In the Soviet Union itself, where he stayed on for almost a year, Hughes ignored clear signs of corruption and repression. Welcoming the privileges of membership in the International Union of Revolutionary Writers, he dashed off "Goodbye, Christ," a poem in which the salvific power of the church gives way to a Leninist pantheon and which would later so haunt his career as to become the centerpiece of an FBI probe. A set of essays for Izvestia favorably compared the Soviet justice system to the American, and in poem after poem in this period Hughes replaced a previously favorite image, the North Star of African-American freedom, with the Red Star of Soviet liberation.

See also James Smethurst, who says,

That Hughes was, with the exception of Richard Wright, the black writer most identified with the Communist Left during the 1930s is undeniable. Hughes's frequent publication of "revolutionary" poetry in the journals and press of the CPUSA, his activity in Communist-initiated campaigns such as the drive to free the Scottsboro defendants and on behalf of the Spanish Republic, his willingness to lend his name to Communist-led or Communist-influenced organizations (e.g., the John Reed Clubs, the League of Struggle for Negro Rights, the National Negro Congress, the League of Professional Groups for Foster and Ford, the League of American Writers), and his public support of the Soviet Union (including his signing of a statement in 1938 supporting the purges of the Old Bolsheviks and others by Stalin) all marked him as an open member of the Communist Left-- whether or not he formally joined the CPUSA.

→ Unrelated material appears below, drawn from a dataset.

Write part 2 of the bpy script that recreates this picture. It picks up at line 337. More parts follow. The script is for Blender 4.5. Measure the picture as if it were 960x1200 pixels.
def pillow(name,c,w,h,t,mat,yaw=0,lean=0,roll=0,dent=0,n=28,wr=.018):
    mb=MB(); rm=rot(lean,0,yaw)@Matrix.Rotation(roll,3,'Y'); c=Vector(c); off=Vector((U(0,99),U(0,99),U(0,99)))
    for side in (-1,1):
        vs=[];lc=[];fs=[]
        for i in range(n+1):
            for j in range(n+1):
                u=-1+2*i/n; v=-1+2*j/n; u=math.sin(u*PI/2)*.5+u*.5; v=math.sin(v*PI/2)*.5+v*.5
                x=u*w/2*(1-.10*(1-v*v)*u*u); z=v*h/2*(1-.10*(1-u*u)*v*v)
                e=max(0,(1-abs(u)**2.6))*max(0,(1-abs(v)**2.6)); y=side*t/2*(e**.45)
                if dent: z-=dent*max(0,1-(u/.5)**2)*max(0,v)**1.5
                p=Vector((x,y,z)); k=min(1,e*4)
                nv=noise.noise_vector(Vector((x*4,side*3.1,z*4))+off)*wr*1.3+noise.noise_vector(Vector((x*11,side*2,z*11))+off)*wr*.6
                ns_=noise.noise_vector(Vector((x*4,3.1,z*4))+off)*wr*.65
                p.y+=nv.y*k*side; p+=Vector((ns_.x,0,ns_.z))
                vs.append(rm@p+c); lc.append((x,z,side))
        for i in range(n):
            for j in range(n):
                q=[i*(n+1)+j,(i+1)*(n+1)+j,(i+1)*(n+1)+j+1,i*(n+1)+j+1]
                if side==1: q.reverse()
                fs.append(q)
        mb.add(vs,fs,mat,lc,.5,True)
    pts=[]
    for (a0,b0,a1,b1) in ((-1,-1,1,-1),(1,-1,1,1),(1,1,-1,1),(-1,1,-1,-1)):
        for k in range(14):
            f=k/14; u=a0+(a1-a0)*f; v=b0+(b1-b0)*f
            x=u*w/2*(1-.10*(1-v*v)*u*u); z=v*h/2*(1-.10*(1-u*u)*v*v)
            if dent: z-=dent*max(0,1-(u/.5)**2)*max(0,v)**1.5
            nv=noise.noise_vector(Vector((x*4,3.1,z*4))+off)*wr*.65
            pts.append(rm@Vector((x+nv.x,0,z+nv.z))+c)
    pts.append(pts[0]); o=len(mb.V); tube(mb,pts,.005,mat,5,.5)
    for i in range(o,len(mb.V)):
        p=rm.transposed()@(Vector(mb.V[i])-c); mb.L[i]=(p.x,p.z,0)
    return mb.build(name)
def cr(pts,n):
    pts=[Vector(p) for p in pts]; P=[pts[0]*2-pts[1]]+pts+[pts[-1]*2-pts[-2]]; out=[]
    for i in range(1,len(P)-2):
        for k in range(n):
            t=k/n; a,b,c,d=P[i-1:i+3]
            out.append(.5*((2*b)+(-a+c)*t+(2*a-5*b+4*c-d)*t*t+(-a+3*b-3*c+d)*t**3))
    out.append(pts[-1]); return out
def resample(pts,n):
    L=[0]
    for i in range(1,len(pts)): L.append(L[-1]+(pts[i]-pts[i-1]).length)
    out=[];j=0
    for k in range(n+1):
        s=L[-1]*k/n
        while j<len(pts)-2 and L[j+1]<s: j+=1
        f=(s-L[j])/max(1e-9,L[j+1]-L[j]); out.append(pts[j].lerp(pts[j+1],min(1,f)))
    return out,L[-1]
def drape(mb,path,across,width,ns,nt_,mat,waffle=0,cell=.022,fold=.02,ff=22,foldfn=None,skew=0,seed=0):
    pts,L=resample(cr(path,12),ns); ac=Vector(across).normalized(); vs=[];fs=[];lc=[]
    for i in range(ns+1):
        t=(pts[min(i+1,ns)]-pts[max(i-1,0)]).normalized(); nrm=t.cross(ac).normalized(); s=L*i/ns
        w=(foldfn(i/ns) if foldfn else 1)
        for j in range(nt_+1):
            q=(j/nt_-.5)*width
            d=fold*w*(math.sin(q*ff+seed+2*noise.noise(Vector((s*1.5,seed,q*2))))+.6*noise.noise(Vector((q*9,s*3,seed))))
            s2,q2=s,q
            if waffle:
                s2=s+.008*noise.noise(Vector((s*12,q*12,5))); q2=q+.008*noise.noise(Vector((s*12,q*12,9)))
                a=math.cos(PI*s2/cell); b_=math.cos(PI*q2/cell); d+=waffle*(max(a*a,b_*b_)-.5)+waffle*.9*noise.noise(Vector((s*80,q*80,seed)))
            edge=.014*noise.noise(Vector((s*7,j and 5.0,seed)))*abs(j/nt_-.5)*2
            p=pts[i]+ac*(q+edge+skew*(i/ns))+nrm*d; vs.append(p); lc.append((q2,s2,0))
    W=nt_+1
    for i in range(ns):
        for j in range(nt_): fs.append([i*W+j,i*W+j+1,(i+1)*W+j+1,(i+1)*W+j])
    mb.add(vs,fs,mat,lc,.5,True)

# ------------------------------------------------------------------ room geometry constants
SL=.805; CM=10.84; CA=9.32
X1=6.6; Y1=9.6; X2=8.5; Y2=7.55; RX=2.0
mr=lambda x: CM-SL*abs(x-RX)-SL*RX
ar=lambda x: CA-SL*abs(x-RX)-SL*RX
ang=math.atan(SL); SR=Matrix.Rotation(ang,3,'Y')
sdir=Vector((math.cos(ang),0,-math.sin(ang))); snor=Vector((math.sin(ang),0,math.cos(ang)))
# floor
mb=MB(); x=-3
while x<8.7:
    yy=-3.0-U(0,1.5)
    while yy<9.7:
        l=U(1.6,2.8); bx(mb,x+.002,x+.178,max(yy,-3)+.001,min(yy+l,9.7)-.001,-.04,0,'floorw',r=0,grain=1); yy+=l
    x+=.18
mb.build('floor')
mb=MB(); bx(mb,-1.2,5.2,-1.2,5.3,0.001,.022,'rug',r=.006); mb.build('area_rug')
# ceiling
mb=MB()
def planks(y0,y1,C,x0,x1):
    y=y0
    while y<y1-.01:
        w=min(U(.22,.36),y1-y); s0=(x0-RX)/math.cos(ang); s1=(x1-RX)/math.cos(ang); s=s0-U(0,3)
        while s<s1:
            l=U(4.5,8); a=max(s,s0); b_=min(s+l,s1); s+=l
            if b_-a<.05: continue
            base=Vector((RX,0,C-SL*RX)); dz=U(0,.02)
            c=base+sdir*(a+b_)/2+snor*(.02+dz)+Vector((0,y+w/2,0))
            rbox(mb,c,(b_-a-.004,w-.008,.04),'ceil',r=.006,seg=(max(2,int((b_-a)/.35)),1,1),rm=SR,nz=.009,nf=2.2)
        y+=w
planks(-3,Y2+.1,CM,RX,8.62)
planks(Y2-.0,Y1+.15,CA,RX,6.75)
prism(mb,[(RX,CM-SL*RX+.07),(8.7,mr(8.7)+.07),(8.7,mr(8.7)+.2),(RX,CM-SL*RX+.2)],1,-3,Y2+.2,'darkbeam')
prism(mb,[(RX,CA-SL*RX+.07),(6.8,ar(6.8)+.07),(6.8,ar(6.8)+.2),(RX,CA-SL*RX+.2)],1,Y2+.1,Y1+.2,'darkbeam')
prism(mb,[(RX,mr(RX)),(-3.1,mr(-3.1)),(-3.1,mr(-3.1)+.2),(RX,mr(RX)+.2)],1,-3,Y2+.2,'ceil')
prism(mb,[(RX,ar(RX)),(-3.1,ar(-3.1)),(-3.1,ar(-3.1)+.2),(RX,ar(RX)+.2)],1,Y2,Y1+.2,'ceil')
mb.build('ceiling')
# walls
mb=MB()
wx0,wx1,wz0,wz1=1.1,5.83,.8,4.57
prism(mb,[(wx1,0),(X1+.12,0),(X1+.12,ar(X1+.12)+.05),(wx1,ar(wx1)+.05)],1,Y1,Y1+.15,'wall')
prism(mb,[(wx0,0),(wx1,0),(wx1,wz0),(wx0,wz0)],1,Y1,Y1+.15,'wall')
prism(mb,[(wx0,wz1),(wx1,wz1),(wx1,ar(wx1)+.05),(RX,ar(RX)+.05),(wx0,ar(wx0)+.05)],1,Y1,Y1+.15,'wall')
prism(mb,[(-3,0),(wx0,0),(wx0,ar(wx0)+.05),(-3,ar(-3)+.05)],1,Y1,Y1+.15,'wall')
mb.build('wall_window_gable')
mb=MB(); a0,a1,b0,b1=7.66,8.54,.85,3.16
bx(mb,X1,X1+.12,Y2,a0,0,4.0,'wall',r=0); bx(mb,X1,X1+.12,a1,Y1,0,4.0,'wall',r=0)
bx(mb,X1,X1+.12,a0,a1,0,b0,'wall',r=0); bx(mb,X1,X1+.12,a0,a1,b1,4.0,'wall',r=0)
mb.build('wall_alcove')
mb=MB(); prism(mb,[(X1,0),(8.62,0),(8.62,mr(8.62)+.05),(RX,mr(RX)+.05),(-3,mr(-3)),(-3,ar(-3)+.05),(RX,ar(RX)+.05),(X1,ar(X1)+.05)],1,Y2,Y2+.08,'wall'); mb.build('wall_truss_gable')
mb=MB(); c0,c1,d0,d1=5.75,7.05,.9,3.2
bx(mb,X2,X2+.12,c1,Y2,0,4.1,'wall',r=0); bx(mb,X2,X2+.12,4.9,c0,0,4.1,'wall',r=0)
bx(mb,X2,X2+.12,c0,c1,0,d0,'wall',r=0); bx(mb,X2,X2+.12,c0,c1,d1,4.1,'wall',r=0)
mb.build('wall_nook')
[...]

A couple of other poems round out the picture. First, from Mensnewsdaily,
 


   Together,
    We can take anything:
    Factories, arsenals, buses, ships,     
    Railroads, forests, fields, orchards,
    Bus lines, telegraphs, radios,
    (Jesus! Raise hell with radios!)
    Steel mills, coal mines, oil wells, gas,
    All the tools of production.
    (Great day in the morning!)
    Everything--
    And turn ‘em over to the people who work.
    Rule and run ‘em for us people who work.

    Boy! Them Radios--
    Broadcasting that very first morning to USSR:
    Another member the International Soviets done come
    Greetings to the Socialist Soviet Republics
    Hey you rioting workers everywhere greetings.  
    And we’ll sign it: Germany
    Sign it: China
    Sign it: Africa
    Sign it: Poland
    Sign it: Italy
    Sign it: America
    Sign it with my own name: Worker
    On that day when no one will be hungry, cold, oppressed,
    Anywhere in the world again.

and one of Hughes's better-known poems:
 

Goodbye,
Christ Jesus Lord God Jehovah,
Beat it on away from here now.
Make way for a new guy with no religion at all --
A real guy named
Marx Communist Lenin Peasant Stalin Worker ME.


Is this the Democratic Party?-- "Marx Communist Lenin Peasant Stalin Worker ME" ? Remove the peasants and workers, and perhaps it is.